The key work activities in the issue charge include determining a definition of “operating as requested by PJM” as it relates to payment of operating reserve credits. It also seeks to establish alternative rules addressing the megawatt level to which balancing operating reserve credits should be paid to resources found not to be closely following PJM’s commitment and dispatch instructions.
The issue will be worked on at the MIC, D’Antonio said, with the potential for special MIC meetings to be scheduled as needed. Work is expected to last around nine months.
Calpine’s Scarp said he would like to see discussions include how renewable resources will get credits and an “explicit piece of the issue charge” on what renewable resource output is compared to determining credits or deviations.
Monitor Joe Bowring said he has been bringing up this issue for at least four years and was glad to see PJM and stakeholders deciding to tackle it.

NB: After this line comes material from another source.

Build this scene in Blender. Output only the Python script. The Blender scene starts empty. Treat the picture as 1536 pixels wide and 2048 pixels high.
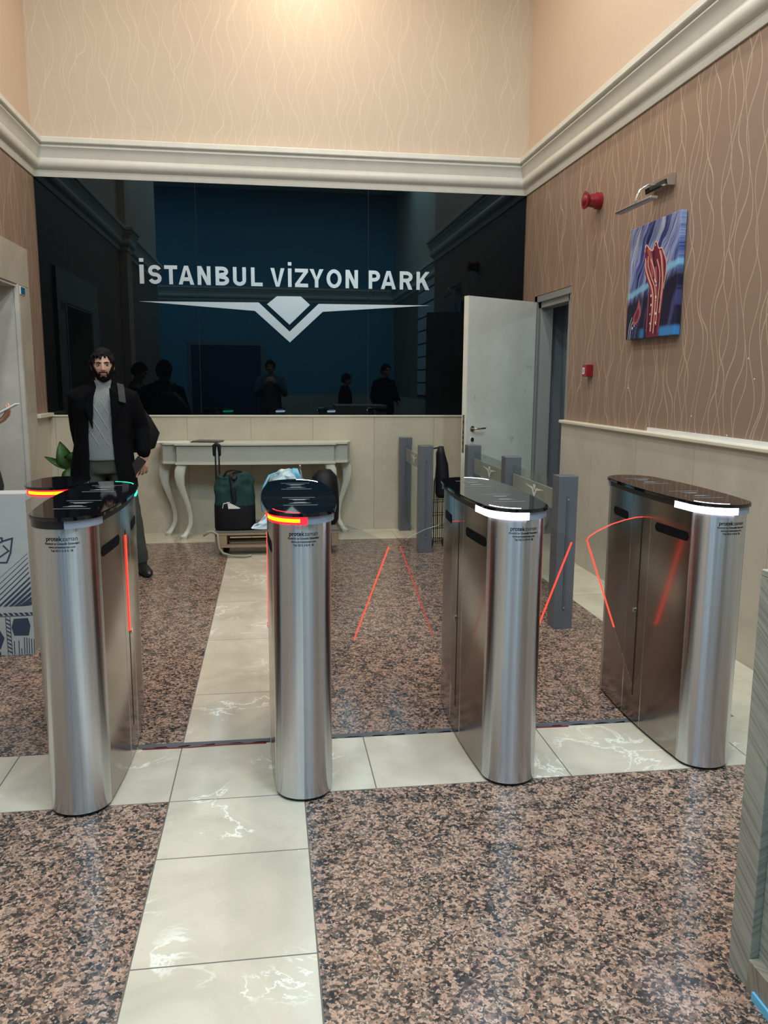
import bpy, bmesh, math, random
from mathutils import Vector, Matrix, noise
random.seed(7)
S = bpy.context.scene
COL = S.collection
PI = math.pi

# ------------------------------------------------------------------ camera
cam_d = bpy.data.cameras.new('camera'); cam = bpy.data.objects.new('camera', cam_d); COL.objects.link(cam)
YAW, PITCH, ROLL, FPX = 0.141100, 0.162375, -0.006584, 1602.3
cy, sy, cp, sp = math.cos(YAW), math.sin(YAW), math.cos(PITCH), math.sin(PITCH)
fw = Vector((sy*cp, cy*cp, -sp)); rt = Vector((cy, -sy, 0)); dn = fw.cross(rt)
cr, sr = math.cos(ROLL), math.sin(ROLL)
r2 = cr*rt + sr*dn; d2 = -sr*rt + cr*dn
cam.matrix_world = Matrix(((r2.x, -d2.x, -fw.x, 0), (r2.y, -d2.y, -fw.y, 0), (r2.z, -d2.z, -fw.z, 1.5), (0, 0, 0, 1)))
cam_d.sensor_fit = 'VERTICAL'; cam_d.sensor_height = 24; cam_d.lens = FPX/2048*24
cam_d.clip_start = 0.03; cam_d.clip_end = 60
S.camera = cam

# ------------------------------------------------------------------ world, exposure, lamps
S.view_settings.view_transform = 'Standard'; S.view_settings.look = 'None'
S.view_settings.gamma = 1; S.view_settings.use_curve_mapping = False
S.view_settings.exposure = 0.0
S.cycles.transparent_max_bounces = 24; S.cycles.max_bounces = 10
W = bpy.data.worlds.new('world'); S.world = W; W.use_nodes = True
W.node_tree.nodes['Background'].inputs[0].default_value = (0.8, 0.85, 1, 1)
W.node_tree.nodes['Background'].inputs[1].default_value = 0.15
WARM = (1.0, 0.87, 0.66); NEUT = (1.0, 0.955, 0.89); COOL = (0.66, 0.88, 1.0)
# (x, y, z, colour, watts, radius) of the recessed downlights in the hall ceiling
LAMPS = [(0.35, 7.2, 5.75, WARM, 36, .12), (-1.4, 6.0, 5.75, NEUT, 32, .12), (1.6, 5.6, 5.75, NEUT, 42, .12), (0.2, 4.6, 5.75, NEUT, 50, .12),
         (-1.3, 2.6, 5.75, NEUT, 45, .12), (1.6, 2.4, 5.75, NEUT, 50, .12), (0.7, 1.6, 5.75, NEUT, 40, .14)]
# (x, y, z, length, watts) of the linear luminaires added over the rear lobby
LINES = [(-2.9, -.80, 5.72, .95, 75), (-1.2, .0, 5.72, 2.3, 48), (.15, .0, 5.72, 2.3, 40), (1.55, .0, 5.72, 2.3, 66), (2.6, .0, 5.72, 2.3, 44)]
CEIL = 5.8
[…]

He also appreciated the opportunity to work with PJM in developing the issue charge and problem statement.
Bowring added, however, that they did not agree about the current rules or the appropriate solution. Bowring said the Monitor will continue to pursue parallel paths to address the issues associated with paying uplift to units not following dispatch, including making referrals to FERC’s Office of Enforcement.
“It’s essential to get these issues clarified,” Bowring said.